Construction of this indirect coal liquefaction project started in 2006 with a combined investment of near 2.7 billion yuan (US$395 million). Zhang Shuangwang, chairman of Inner Mongolia Yitai Group, said that the company plans to put this facility into full operation this year.

Inner Mongolia Yitai Group plans to upgrade the facility and apply advanced technologies and extend its annual production capacity to 600,000 tons with ultimate capacity of five million tons. It is estimated that China will have 30 million to 50 million tons of CTL production capacity by 2020.

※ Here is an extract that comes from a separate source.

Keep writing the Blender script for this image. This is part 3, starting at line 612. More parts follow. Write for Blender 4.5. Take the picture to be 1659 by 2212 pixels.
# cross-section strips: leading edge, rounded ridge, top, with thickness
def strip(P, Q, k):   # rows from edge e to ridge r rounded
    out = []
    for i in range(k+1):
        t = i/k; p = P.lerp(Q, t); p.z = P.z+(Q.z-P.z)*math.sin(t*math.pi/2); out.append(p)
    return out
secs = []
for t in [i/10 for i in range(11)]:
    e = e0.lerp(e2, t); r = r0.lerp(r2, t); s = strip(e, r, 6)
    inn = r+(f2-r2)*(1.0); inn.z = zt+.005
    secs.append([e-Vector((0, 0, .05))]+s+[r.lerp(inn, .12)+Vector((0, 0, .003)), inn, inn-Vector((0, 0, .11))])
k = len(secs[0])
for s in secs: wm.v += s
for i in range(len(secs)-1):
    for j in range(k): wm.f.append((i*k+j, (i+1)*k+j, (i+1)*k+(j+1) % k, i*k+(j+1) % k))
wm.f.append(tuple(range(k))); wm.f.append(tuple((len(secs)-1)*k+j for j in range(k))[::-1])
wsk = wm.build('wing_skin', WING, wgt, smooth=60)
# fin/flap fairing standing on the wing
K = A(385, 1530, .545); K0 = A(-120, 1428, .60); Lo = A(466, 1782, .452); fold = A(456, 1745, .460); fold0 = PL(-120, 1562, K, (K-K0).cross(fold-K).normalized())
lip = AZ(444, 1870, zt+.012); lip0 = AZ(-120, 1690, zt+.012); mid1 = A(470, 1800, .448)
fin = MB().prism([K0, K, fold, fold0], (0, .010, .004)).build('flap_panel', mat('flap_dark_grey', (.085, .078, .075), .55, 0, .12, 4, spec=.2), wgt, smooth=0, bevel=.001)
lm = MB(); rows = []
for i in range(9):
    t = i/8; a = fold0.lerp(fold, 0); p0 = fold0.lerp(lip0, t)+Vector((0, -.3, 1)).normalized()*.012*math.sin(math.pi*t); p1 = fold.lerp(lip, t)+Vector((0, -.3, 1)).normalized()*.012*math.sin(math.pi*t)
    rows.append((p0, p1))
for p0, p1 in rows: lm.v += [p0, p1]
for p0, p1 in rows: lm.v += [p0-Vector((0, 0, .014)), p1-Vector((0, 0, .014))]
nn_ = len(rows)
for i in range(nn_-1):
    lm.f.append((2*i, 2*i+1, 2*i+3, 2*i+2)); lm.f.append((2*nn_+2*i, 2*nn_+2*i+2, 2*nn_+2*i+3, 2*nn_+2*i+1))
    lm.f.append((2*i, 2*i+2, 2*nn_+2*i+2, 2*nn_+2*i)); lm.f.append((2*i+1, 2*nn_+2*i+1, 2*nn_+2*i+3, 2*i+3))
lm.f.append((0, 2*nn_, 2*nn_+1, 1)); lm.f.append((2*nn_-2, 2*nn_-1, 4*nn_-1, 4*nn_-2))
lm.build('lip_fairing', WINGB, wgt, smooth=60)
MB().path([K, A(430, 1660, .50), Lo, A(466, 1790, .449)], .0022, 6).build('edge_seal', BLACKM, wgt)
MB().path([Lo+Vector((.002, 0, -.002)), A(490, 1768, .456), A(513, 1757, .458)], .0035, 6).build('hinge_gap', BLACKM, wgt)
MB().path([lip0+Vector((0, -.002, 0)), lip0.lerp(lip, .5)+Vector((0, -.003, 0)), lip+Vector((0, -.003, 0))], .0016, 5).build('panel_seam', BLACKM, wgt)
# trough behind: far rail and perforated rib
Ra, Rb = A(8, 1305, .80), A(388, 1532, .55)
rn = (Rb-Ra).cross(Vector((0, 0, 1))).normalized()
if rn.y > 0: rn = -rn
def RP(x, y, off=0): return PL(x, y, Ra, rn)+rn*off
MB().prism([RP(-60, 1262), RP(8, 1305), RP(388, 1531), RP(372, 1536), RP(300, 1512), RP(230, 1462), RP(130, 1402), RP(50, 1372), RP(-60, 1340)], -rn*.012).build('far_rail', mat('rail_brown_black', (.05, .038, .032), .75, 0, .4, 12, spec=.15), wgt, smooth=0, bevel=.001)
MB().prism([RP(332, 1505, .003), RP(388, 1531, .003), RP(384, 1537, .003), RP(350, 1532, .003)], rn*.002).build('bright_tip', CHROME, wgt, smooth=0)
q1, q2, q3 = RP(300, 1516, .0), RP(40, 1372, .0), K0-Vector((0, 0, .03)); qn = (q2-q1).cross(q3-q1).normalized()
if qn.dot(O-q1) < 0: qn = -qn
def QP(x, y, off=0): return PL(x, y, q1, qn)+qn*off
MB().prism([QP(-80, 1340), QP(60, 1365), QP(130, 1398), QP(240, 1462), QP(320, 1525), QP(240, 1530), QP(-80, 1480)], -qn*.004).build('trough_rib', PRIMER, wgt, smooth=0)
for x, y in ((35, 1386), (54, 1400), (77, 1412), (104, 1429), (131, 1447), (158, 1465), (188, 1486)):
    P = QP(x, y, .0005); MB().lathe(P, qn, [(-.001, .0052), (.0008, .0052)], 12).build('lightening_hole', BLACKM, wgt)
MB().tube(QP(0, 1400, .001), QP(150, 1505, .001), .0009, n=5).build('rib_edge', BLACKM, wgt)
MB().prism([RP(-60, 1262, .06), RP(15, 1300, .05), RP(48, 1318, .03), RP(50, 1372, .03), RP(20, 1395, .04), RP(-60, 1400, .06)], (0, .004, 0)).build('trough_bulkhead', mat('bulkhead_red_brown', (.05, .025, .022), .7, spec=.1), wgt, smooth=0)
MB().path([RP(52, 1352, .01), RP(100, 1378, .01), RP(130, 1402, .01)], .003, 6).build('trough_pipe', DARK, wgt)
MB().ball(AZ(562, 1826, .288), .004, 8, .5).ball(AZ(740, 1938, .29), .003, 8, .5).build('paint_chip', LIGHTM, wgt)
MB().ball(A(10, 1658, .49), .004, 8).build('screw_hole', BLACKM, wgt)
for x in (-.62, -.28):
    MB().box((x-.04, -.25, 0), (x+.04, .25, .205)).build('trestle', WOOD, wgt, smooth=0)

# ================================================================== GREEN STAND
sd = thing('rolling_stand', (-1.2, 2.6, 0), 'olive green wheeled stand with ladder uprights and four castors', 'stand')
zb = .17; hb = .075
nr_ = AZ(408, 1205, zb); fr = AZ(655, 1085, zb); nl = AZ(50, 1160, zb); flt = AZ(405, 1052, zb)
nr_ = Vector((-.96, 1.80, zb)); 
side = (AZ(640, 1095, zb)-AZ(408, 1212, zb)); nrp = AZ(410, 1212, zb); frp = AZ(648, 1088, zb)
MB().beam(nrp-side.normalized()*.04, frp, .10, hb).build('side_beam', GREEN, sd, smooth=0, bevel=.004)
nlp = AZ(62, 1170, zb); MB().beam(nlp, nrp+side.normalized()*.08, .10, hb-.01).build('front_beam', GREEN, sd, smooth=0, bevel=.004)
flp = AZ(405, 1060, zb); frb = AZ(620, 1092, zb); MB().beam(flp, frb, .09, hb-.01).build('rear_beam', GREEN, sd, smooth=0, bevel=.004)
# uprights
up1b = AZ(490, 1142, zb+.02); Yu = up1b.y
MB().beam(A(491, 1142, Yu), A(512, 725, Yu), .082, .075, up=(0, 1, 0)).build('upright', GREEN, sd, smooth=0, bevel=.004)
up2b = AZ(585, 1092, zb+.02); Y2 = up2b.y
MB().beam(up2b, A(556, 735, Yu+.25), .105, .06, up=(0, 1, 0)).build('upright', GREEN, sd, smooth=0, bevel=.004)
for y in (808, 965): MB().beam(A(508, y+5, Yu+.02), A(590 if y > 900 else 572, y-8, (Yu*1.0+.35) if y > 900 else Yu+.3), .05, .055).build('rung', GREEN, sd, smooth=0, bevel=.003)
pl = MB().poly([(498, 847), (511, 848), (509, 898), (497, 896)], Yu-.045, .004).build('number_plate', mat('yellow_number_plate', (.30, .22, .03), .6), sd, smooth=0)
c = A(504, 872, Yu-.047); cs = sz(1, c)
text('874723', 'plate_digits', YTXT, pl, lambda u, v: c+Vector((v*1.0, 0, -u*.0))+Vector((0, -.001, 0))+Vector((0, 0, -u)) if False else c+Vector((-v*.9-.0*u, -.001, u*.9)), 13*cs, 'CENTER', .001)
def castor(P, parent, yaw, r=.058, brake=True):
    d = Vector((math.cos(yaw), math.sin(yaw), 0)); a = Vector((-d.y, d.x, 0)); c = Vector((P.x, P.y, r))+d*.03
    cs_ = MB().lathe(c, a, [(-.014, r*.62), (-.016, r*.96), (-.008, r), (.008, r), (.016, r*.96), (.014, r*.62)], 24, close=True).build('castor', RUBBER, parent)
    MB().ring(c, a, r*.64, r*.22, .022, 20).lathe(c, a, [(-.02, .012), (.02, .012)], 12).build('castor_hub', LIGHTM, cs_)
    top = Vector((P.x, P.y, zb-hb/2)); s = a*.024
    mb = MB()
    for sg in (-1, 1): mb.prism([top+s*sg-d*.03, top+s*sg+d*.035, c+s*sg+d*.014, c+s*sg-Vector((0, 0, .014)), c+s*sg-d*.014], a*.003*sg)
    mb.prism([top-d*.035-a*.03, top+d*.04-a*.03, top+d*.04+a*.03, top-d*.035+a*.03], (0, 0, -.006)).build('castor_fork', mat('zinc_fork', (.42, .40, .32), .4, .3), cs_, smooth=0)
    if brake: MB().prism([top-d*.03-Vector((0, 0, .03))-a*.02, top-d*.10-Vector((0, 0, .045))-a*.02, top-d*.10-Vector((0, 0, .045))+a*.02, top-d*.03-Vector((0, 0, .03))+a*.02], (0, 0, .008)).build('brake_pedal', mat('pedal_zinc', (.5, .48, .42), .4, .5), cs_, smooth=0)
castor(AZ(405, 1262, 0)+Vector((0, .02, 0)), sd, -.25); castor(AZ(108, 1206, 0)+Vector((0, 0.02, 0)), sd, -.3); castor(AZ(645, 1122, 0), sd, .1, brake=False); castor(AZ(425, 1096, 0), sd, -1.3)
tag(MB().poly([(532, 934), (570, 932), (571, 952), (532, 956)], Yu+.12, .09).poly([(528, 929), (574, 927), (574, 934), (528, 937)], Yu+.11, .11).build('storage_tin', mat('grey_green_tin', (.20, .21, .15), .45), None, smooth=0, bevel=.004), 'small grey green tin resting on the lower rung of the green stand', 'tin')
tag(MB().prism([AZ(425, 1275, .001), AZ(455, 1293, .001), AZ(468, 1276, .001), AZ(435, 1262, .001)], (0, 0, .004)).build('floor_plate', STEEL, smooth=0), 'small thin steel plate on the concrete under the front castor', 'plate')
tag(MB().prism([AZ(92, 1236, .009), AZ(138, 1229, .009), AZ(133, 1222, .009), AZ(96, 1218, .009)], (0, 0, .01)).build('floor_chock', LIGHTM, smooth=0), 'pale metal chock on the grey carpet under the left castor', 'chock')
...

The cost of product oil from indirect coal liquefaction stands at around US$50 per barrel with the cost to be reduced to $40 per barrel through economies of scale, improvement of catalysts and deployment of stepwise liquefaction technologies.

Technology supplier Synfuels China is working on advanced Fischer-Tropsch synthesis featured by partial hydrogenation of slurry at mild condition with 24-ton/day of pilot plant to see trial operation by the end of 2009.

Jointly founded in 2005 by the Institute of Coal Chemistry, Inner Mongolia Yitai Group, Shenhua Group, Lu’an Group, Xuzhou Mining Group and Lianshun Energy Co., Ltd., Synfuels China developed indirect coal liquefaction technologies and has provided technologies to three CTL demonstration plants in China.




If projections that China is near or past peak coal are correct, moving to CTL just makes China more vulnerable to disruptions of imports.  China's use of trucks rather than rail to move coal to powerplants is another weak point; a major upset could take China's energy systems down hard.

Maybe this is what the Tibetan protests should be aiming at.